I think he hasn't fulfilled that potential because he pulls his socks up too high.

Submitted by polyamorousaj (user info) at 2006-07-18 22:38:54 EDT (#)
Ranking: 0

I love it when stereotypes are fulfilled inadvertently.

My favorite was one time I was in the grocery store and a black woman with a couple kids asked some poor teenager where the grape drink was. He led her to the grape juice and she flipped out on him.

Classic.

Submitted by iddqd (user info) at 2006-07-18 22:38:23 EDT (#)
Ranking: 0

remember when he first hiot the legue and everyone was all 'next MJ' on him. even mj. thats a shitload of pressure, to be sure.

Submitted by blueboy (user info) at 2006-07-18 22:37:43 EDT (#)
Ranking: 2

Shhh.

Submitted by darko (user info) at 2006-07-18 22:35:03 EDT (#)
Ranking: 0

Sigh. Jerry is an NBA journeyman isn't he?
Philly, Detroit, Washington, Dallas.

That's sad because he is one of the 10 best pistons players ever.

Submitted by iddqd (user info) at 2006-07-18 22:34:01 EDT (#)
Ranking: 0

no, she was real, honest-to-goodness fantapants irish. you think she'd be chowing down on any tater that wasnt jsut dug straight outta the ground?

i sniggered quite loudly when she said it, and i could just FEEL the evil stares boring into my back as i waited. there was a bunch of little leprechaun figurines and kid-eye-level near me, and i felt an overpowering urge to pick one up suggestively and make eye contact, but i hear tell them irish know lotsa ways to kill a man, armed only with their trusty tater, so i chose discretion.

Submitted by darko (user info) at 2006-07-18 22:33:10 EDT (#)
Ranking: 0

Submitted by polyamorousaj (user info) at 2006-07-18 22:30:03 (#)
Ranking: 0

Are you going to screw her, ruin your relationship with your friend, and then kick her out?

Please?
----------------------
He just graduated and is leaving for cali, she still has another year here like I do. It's a possibility.

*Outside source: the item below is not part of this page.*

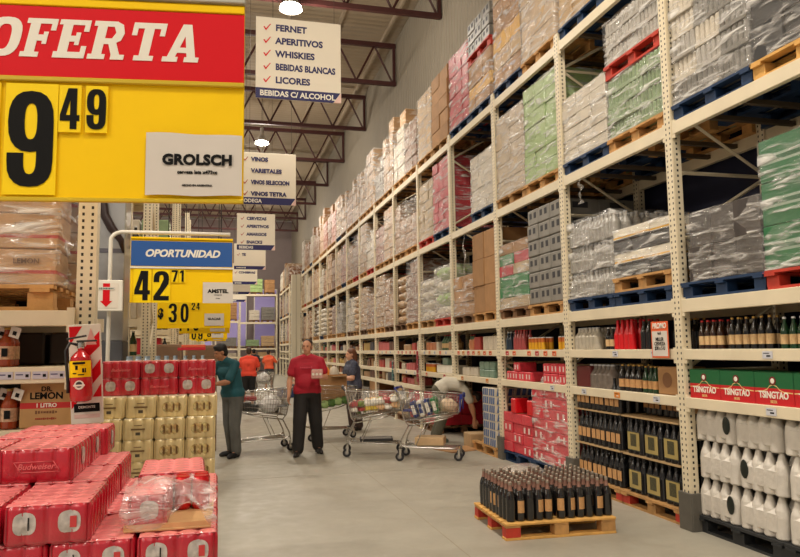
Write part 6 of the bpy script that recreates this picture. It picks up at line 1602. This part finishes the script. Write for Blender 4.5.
    # person in the patterned dark blouse at the right, turned to the left
    J = stance(1.6, (0, -.05), .18, .09, legL=(0, 0), legR=(0, .05)); J['elL'] = V(-.25, -.12, 1.02); J['wrL'] = V(-.17, -.36, 1.02); J['elR'] = V(.25, -.12, 1.03); J['wrR'] = V(.14, -.36, 1.04)
    mbl = mat('blouse_dark_blue', lin(66, 70, 88), .8, 0, .6, 38)
    person('person with long brown hair in a dark patterned blouse by the box cart', J, lin(214, 160, 128), mbl, mat('trousers_brown', lin(64, 46, 40), .8, 0, .2, 6), mat('shoe_dark', lin(36, 32, 30), .5), mat('hair_auburn', lin(104, 62, 38), .5, 0, .25, 12), vox=.01, facing=(0, -1, -.15), loc=(2.66, 14.0, 0), rz=radians(-82), hairstyle='long', sleeve=.6, stout=1.25)
    # person bent over at the rack, hips left, head and arms down at the right
    J = dict(pel=V(0, 0, .88), waist=V(.02, -.14, .99), chest=V(.02, -.34, .97), neck=V(.0, -.52, .86), head=V(.0, -.6, .75),
             shL=V(-.19, -.46, .87), shR=V(.19, -.46, .87), elL=V(-.22, -.56, .6), wrL=V(-.18, -.6, .36), elR=V(.22, -.56, .6), wrR=V(.18, -.62, .36),
             hipL=V(-.09, 0, .84), hipR=V(.09, 0, .84), knL=V(-.11, -.08, .47), knR=V(.11, -.05, .47), anL=V(-.12, .04, .09), anR=V(.12, .07, .09), toL=V(-.14, -.09, .045), toR=V(.14, -.06, .045))
    person('person in a pale grey t-shirt bent over double beside the rack', J, lin(196, 138, 104), mat('shirt_pale_grey', lin(206, 200, 184), .75, 0, .08, 6, .2, 12), mat('trousers_olive', lin(86, 82, 66), .8, 0, .2, 6, .2, 10), mat('shoe_green_grey', lin(74, 84, 72), .6), mat('hair_dark', lin(44, 32, 26), .6), vox=.01, facing=(0, -.5, -.9), headup=(0, -.85, -.5), loc=(3.72, 11.75, 0), rz=radians(74), sleeve=.6, stout=1.1,
           handspec={'L': (V(0, 0, -1), V(0, -1, 0), V(-1, 0, 0), .4), 'R': (V(0, 0, -1), V(0, -1, 0), V(1, 0, 0), .4)})
people()

# ------------------------------------------------------------------ far end and small extras
def far_end():
    b = MB(); b.box((3.74, 34.95, 2.66), (.44, .3, 5.32), mat('pillar_white', lin(206, 198, 176), .6)); b.box((3.74, 34.78, 2.66), (.02, .02, 5.32), mat('joint_dark', lin(150, 140, 120), .6)); struct('trim_20', b)
    r = random.Random(31)
    for q, (x1, w, h, lv) in enumerate(((3.9, 2.45, 5.45, [(1.2, .1, 1), (1.76, .1, 1), (3.52, .12, 1), (5.42, .12, 1)]), (1.38, 1.5, 3.7, [(1.2, .1, 1), (1.76, .1, 1), (3.6, .12, 1)]))):
        side_rack(x1, 48.6, w, ['tall cream rack across the far end of the aisle', 'lower cream rack across the far end, left of the tall one'][q], lv, h)
        for zi, (z, _, _) in enumerate(lv):
            x = x1-.12
            while x > x1-w+.5:
                ww = r.choice([.9, 1.0, .7]) if z > 1.5 else r.choice([.4, .6, .5])
                if x-ww < x1-w+.1: break
                m = r.choice([mcar, mcar2, mpalegreen, mwcase, mgreyc, mgreencan])
                hh = {5.42: 1.35, 3.52: 1.0, 3.6: 1.2, 1.76: .7, 1.2: .35}[z]*r.uniform(.6, 1); zz = z+.001
                if z > 1.5:
                    p = link('pallet', PAL['dark'], None, (x-ww, 49.55, z+.001), -pi/2); p.scale = (.85, ww, 1); tag(p, 'dark pallet on the %s level of the %s rack at the far end' % (ORD[zi], ['tall', 'lower'][q]), 'pallet', 'far-end pallets'); zz += .144
                b = MB(); n = max(2, int(hh/.22)); ch = hh/n
                for a in range(n):
                    for c in range(2): b.box((-ww/2+ww/4*(2*c-1)*.98, .45, (a+.5)*ch), (ww/2-.012, .8, ch-.012), m, .01)
                o = link('wrapped_load', b.mesh('wl'), None, (x, 48.7, zz)); tag(o, '%s stack on the %s level of the %s rack at the far end' % (m.name.replace('_', ' '), ORD[zi], ['tall', 'lower'][q]), 'pallet load', 'far-end loads %d %d' % (q, zi)); x -= ww+.12
    # low island of pink-beige packs and blue crates
    mp = mat('pink_beige_pack', lin(214, 168, 140), .5, 0, .2, 8)
    pallet('dark', 2.75, 26.4, 0, 'dark pallet under the low pink-beige packs down the aisle')
    for k in range(4):
        for i in range(3):
            for j in range(2):
                b = MB(); b.ell((0, 0, .07), (.19, .26, .085), mp, 10)
                o = link('pink_pack', b.mesh('p'), None, (2.95+i*.34, 26.65+j*.5, .146+k*.15)); tag(o, 'pink-beige pack in the low pile down the aisle, %s course' % ORD[k], 'pack', 'pink-beige packs %d' % k)
    for i in range(3):
        b = MB(); b.box((0, 0, .13), (.56, .38, .26), mat('crate_blue', lin(30, 50, 96), .5), .02); b.box((0, 0, .262), (.5, .32, .004), mdarkm)
        o = link('blue_crate', b.mesh('c'), None, (2.35, 24.4+i*.45, 0)); tag(o, 'blue plastic crate on the floor before the pink-beige packs, %s of three' % ORD[i], 'crate')
    # strips of small packets hung on the posts
    for lab, col, y, z0, z1 in (('crimson', mat('strip_crimson', lin(150, 24, 44), .4), py(4)-.02, .92, 1.64), ('teal', mat('strip_teal', lin(30, 96, 96), .4), py(5)-.02, .86, 1.34)):
        t = empty('clip_strip', (XF-.045, y, z0)); tag(t, '%s hanging strip of small packets on a rack post past the bent person' % lab, 'clip strip')
        b = MB(); b.box((0, 0, (z1-z0)/2), (.004, .03, z1-z0), mwhite); link('strip', b.mesh('strip'), t)
        for i in range(int((z1-z0)/.09)):
            b = MB(); b.box((-.012, 0, .045+i*.09), (.02, .11, .08), col, .006); link('packet', b.mesh('packet'), t)
    # wisps of torn film
    for i, (y, z0, z1, w) in enumerate(((10.95, 2.55, 3.5, .1), (7.05, 3.2, 3.5, .08))):
        b = MB(); n = 12; vs = []
        for k in range(n+1):
            z = z1-(z1-z0)*k/n; ww = w*(1-.4*sin(k*.9)); vs += [(XF-.035+.015*sin(k*1.7), y-ww/2+.02*sin(k), z), (XF-.02+.02*sin(k*1.3+1), y+ww/2+.02*sin(k*.8), z)]
        b.add(vs, [(2*k, 2*k+1, 2*k+3, 2*k+2) for k in range(n)], mwrapm, True)
        o = link('film_strip', b.mesh('f')); tag(o, ['long torn strip of clear film hanging from the middle rack beam', 'short knotted scrap of film hanging under the middle rack beam'][i], 'film')
    b = MB(); b.box((0, 0, .11), (.4, .34, .22), mcar2, .01); o = link('carton', b.mesh('c'), None, (4.15, 11.0, 0)); tag(o, 'pale carton on the floor behind the bent person', 'carton')
    b = MB(); b.box((0, 0, .006), (.7, .5, .012), mcar, 0); o = link('cardboard_sheet', b.mesh('c'), None, (3.75, 10.75, 0), .3); tag(o, 'brown flattened cardboard on the floor by the bent person', 'cardboard')
far_end()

Submitted by polyamorousaj (user info) at 2006-07-18 22:30:03 EDT (#)
Ranking: 0

Are you going to screw her, ruin your relationship with your friend, and then kick her out?

Please?

Submitted by TigerLilly (user info) at 2006-07-18 22:29:08 EDT (#)
Ranking: 2

No Comment

Submitted by darko (user info) at 2006-07-18 22:28:13 EDT (#)
Ranking: 2

My friends girlfriend is moving in with me right now.

Submitted by darko (user info) at 2006-07-18 22:26:37 EDT (#)
Ranking: 2

+2LIVE

Submitted by polyamorousaj (user info) at 2006-07-18 22:25:47 EDT (#)
Ranking: 0

hahahhahaa

Please tell me they were the kind that you peel off the plastic on the top, stir with a fork, and microwave in 90 seconds.

Submitted by iddqd (user info) at 2006-07-18 22:24:49 EDT (#)
Ranking: 0

well, to be honest i was stand in line at the supermarket just the other day and some irish chick behind me said to her equally irish friend:

"Ooh, I love taters!"


yeah, no shit you do.

Submitted by polyamorousaj (user info) at 2006-07-18 22:21:11 EDT (#)
Ranking: 0

Are there any other kinds?

Probably not in Iowa.

Submitted by iddqd (user info) at 2006-07-18 22:20:05 EDT (#)
Ranking: 0

"If you ask a junkie why they did what they did, they'll tell you that it was a fucking trip to be sure. "

that is, if that junkie happens to be an irish stereotype.

Submitted by polyamorousaj (user info) at 2006-07-18 22:16:10 EDT (#)
Ranking: 0

Depends how much bacon your roommates eat.

Submitted by Jeanneee (user info) at 2006-07-18 22:15:17 EDT (#)
Ranking: 1

What about eating where I shit? Would that be kosher?

Submitted by polyamorousaj (user info) at 2006-07-18 22:08:17 EDT (#)
Ranking: 0

hahaha

It's a parody, Jack.

Submitted by Jack_McCallum (user info) at 2006-07-18 22:07:51 EDT (#)
Ranking: -1


Literature, ladies and gentlemen.


Submitted by polyamorousaj (user info) at 2006-07-18 22:00:12 EDT (#)
Ranking: 0

There, darko.


Burns: Oh, quit cogitating, Steinmetz, and use an open-faced club! A
sand wedge!

Homer: Mmm ... open-faced club sandwich.